Sensing ultrasound optically with photonic crystal slabs: a tale of two mechanisms (Conference Presentation)

Abstract

Silicon Photonics-based sensors can provide low cost, high sensitivity optical detection solutions in ultrasound and photoacoustic (PA) imaging. We demonstrate experimentally the measurement of ultrasound (2.5-8.5 MHz) in water using photonic crystal slab (PCS) nanostructure devices. Each PCS is composed of a periodic array of nanoholes, etched into silicon nitride (t=160 nm), on top of a silicon dioxide layer, and silicon substrate. The PCS devices have guided resonances that peak at ~ 1550 nm, with linewidths that vary from 0.7 to 5.5 nm. One type of PCS device includes a PCS nanostructure located above a thin micro-fabricated silicon membrane (~ 10 micron thick). Membrane deformation by incoming ultrasound waves induce resonance changes in the PCS spectral peak location (i.e., drum effect).
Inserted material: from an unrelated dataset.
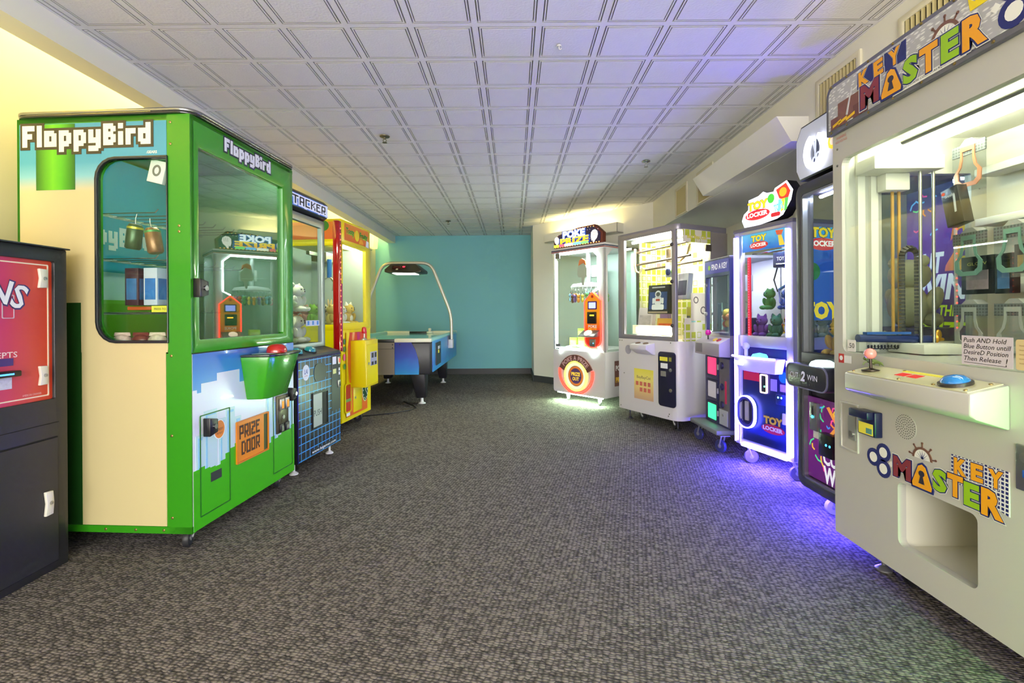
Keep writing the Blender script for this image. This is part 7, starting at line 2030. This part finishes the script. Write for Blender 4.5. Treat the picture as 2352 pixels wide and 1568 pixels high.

We observe these drum-effect PCS devices to have acoustic sensitivities that are very narrowband (with bandwidths ~ 1 MHz), with a 300-micron diameter drum device found to have a peak sensitivity at 5 MHz and a noise equivalent pressure (NEP) of 2.0 kPa (72 Pa/rt Hz). In another mechanism, the sensitivity of the PCS nanostructures to changes in the ambient index of refraction is used. A pressure wave in water that impinges the PCS is accompanied by changes in the water's index of refraction, which causes the resonance peak of the PCS to shift. The acoustic sensitivities of these PCS devices is found to be broadband (> 6 MHz), in contrast to the drum-effect devices, with an NEP of less than 0.5 kPa (6.7 Pa/rt Hz). These devices can potentially allow for optics-based monolithic ultrasound sensor arrays, optimized for PA imaging.